Professors debate whether low cost of fuel will lead to economic problems

By: Kim Nolan

Issue date: 11/10/05 Section: News
From left to right, professors Dan Hellinger, Allan MacNeill and Tamineh Entessar discuss the history and future of petroleum in the Sunnen Lounge Nov. 3.
Media Credit: Erin Whitson
From left to right, professors Dan Hellinger, Allan MacNeill and Tamineh Entessar discuss the history and future of petroleum in the Sunnen Lounge Nov. 3.

Over-consumption of gasoline, exhausted oil supplies and low taxes were discussed as problems at the discussion panel "Fuel and Food Panel: Is Oil the Real Reason for the Iraq War?" Nov. 3.
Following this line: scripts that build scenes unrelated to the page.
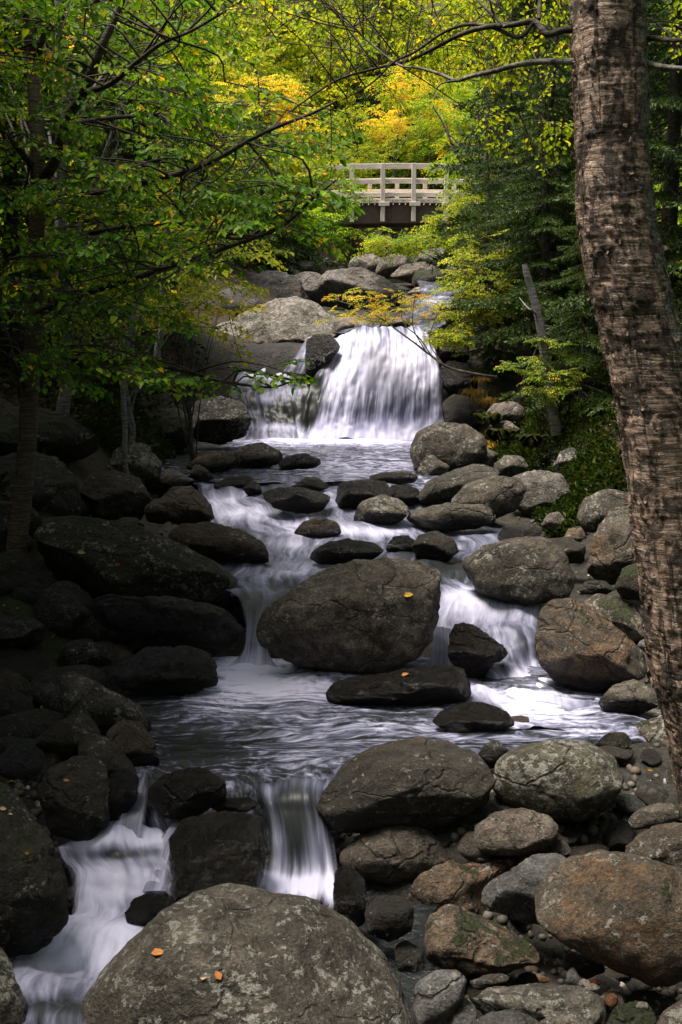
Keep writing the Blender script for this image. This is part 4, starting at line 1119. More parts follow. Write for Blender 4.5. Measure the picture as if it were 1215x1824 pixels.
def box_np(c, s, rot=None):
    V = np.array([(x, y, z) for x in (-.5, .5) for y in (-.5, .5) for z in (-.5, .5)]) * s
    if rot is not None:
        V = V @ np.array(rot).T
    V = V + c
    F = np.array([[0, 1, 3, 2], [4, 6, 7, 5], [0, 4, 5, 1], [2, 3, 7, 6], [0, 2, 6, 4], [1, 5, 7, 3]])
    return V, F

def beam_between(a, b, h, d, name, mat, parent, bev=0.006):
    a, b = np.array(a, float), np.array(b, float)
    c = (a + b) / 2
    L = np.linalg.norm(b - a)
    t = (b - a) / L
    up = np.array([0, 0, 1.0]) if abs(t[2]) < 0.9 else np.array([0, 1.0, 0])
    y = np.cross(up, t); y /= np.linalg.norm(y)
    z = np.cross(t, y)
    V, F = box_np(np.zeros(3), (L, d, h))
    me = mesh_np(name, V, [F], smooth=False)
    o = link(name, me, mat, parent)
    o.location = tuple(c - np.array(parent.location))
    from mathutils import Matrix
    o.rotation_euler = Matrix(np.stack([t, y, z], 1).tolist()).to_euler()
    m = o.modifiers.new('edge', 'BEVEL')
    m.width = bev
    m.segments = 1
    return o

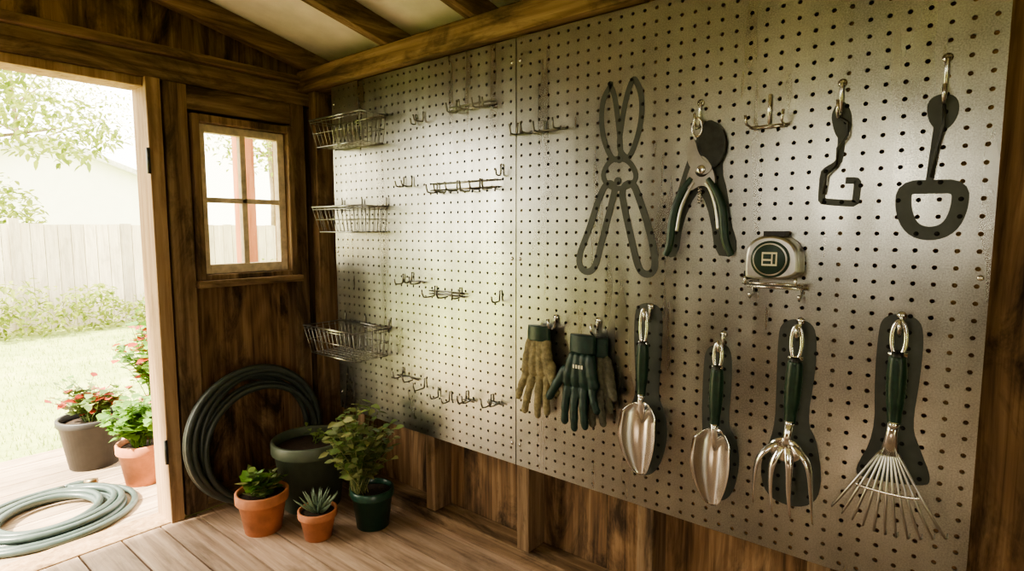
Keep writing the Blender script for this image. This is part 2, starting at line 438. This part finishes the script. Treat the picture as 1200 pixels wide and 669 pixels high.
decal_strokes('garden_spade_outline', [
 (mm('76,1305 80,1240 84,1180'), .013, False),
 (mm('124,1184 80,1183 34,1182 33,1140 46,1102 76,1089 108,1100 124,1140'), .027, True)],
 [mm('98,1349 72,1362 46,1349 45,1312 64,1286 90,1300')], 2)
decal_fill('hand_trowel_outline', mm('711,886 692,904 652,905 633,888 629,830 634,714 636,649 614,613 608,551 622,482 650,435 695,425 723,470 724,555 721,616 701,651 712,797'))
decal_fill('hand_trowel_outline', mm('516,795 500,815 467,821 450,804 447,724 453,615 432,593 421,535 429,468 450,425 495,414 519,601 519,734'))
decal_fill('hand_fork_outline', mm('347,866 337,889 313,899 281,895 266,867 266,775 278,663 256,629 241,543 250,481 300,455 362,470 376,548 345,629 346,742'))
decal_fill('hand_rake_outline', mm('152,894 145,918 124,929 92,926 74,902 75,806 84,697 68,655 45,598 55,577 165,566 182,580 147,665 154,793'))
decal_fill('pruner_outline', mm('531,1361 500,1351 482,1300 490,1241 474,1189 464,1118 444,1057 459,1034 499,1037 513,1125 535,1185 552,1190 584,1114 593,1032 622,1027 628,1053 608,1162 588,1236 563,1307'), 1)

# ------------------------------------------------------------------ hooks
XW = XB-.0035
def wire_hook(mb, y, z, L=.045, up=.018, r=.0028, plate=True, mt='wire'):
    if plate:
        mb.tube([(XW, y, z+.034), (XB-.006, y, z+.032), (XB-.007, y, z+.002)], r, mt, 8)
    mb.tube([(XB-.006, y, z+.008), (XB-.008, y, z), (XB-L*.6, y, z-.002), (XB-L*.9, y, z), (XB-L, y, z+up*.5), (XB-L-.002, y, z+up)], r, mt, 8)
def hook(y, z, name='pegboard_hook', **k_):
    mb = MB(); wire_hook(mb, y, z, **k_); mb.obj(name)
def rack(y0, y1, z, prongs, rails=(0,), name='pegboard_hook_rack', L=.05):
    mb = MB()
    for dz in rails: mb.tube([(XB-.008, y0, z+dz), (XB-.008, y1, z+dz)], .0028, 'wire', 8)
    for i in range(prongs):
        y = y0+(y1-y0)*(i+.5)/prongs+rng.uniform(-.006, .006)
        wire_hook(mb, y, z-.002+rng.uniform(-.008, .004), L=L*rng.uniform(.8, 1.2), plate=(i % 2 == 0), up=.026)
    mb.obj(name)
hook(1.537, 1.475, L=.05); hook(1.575, 1.47, L=.03)
rack(1.40, 1.20, 1.492, 4, (0, .012)); rack(1.14, .935, 1.388, 4, (0,))
hook(1.645, 1.255); hook(1.60, 1.255, L=.055)
rack(1.50, 1.19, 1.235, 6, (0, .022), L=.06); hook(1.18, 1.27, L=.03)
hook(1.66, .90); rack(1.63, 1.54, .91, 2, (0,)); rack(1.515, 1.34, .872, 3, (0, .01), L=.055); hook(1.186, .87)
rack(1.70, 1.58, .545, 2, (0,)); hook(1.55, .52, L=.06, up=.03); hook(1.477, .50); hook(1.42, .495); rack(1.35, 1.30, .515, 2); rack(1.24, 1.17, .53, 2)
mb = MB()
mb.tube([(XW-.001, .385, 1.40), (XB-.006, .385, 1.402), (XB-.007, .385, 1.335)], .004, 'chrome')
mb.tube([(XB-.05, .425, 1.355), (XB-.048, .422, 1.335), (XB-.012, .42, 1.33), (XB-.009, .385, 1.33), (XB-.012, .35, 1.33), (XB-.048, .348, 1.335), (XB-.05, .345, 1.358)], .003, 'chrome')
mb.tube([(XB-.007, .427, 1.333), (XB-.007, .343, 1.333)], .003, 'chrome'); mb.obj('twin_prong_hook')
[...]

One solution offered to increase energy efficiency among Americans was to raise the taxes of gasoline to reflect the true social cost. Associate professor Allan MacNeill said with America's current economic system, there is a high cost for low prices.

"What we don't pay for at the pump we pay for in other ways," MacNeill said. "The cost of consuming gas is imposed on society."

MacNeill, along with professor Dan Hellinger and lecturer Tamineh Entessar, led the discussion in the Sunnen Lounge.

MacNeill said pollution, suburban sprawl, insurance costs and global warming are some examples of 'externalities' from gas consumption. He explained that an externality is the spillover of a cost onto other people.

Hellinger opened the discussion with comparisons between 2002 and 2003 retail prices of gas per gallon.

"We are always going to be dependent on imported oil," Hellinger said. "The biggest difference between us and other countries lies in taxation."

According to geologists and geographers, easily obtainable supplies of oil are nearing an end, Hellinger said. The easily extractable oil from the biggest oil fields is almost exhausted.

"The United States' oil reserves can only cover about half of our consumption and we have very little left in terms of low cost fields," Hellinger said.

With Saudi Arabia being the United States' biggest oil suppliers, they have the lowest cost of production. Hellinger said that unconventional oil reserves, also known as hidden oil, are a more expensive process of production. Venezuela is one country that has unconventional oil reserves in the form of tar.

Hellinger attributes the ongoing oil conflict to environmental, cultural and economic factors.

"The environmental conflict is obvious," Hellinger said. "In places like Ecuador and Nigeria, the cultural conflict has to do with indigenous groups fighting to protect their lands."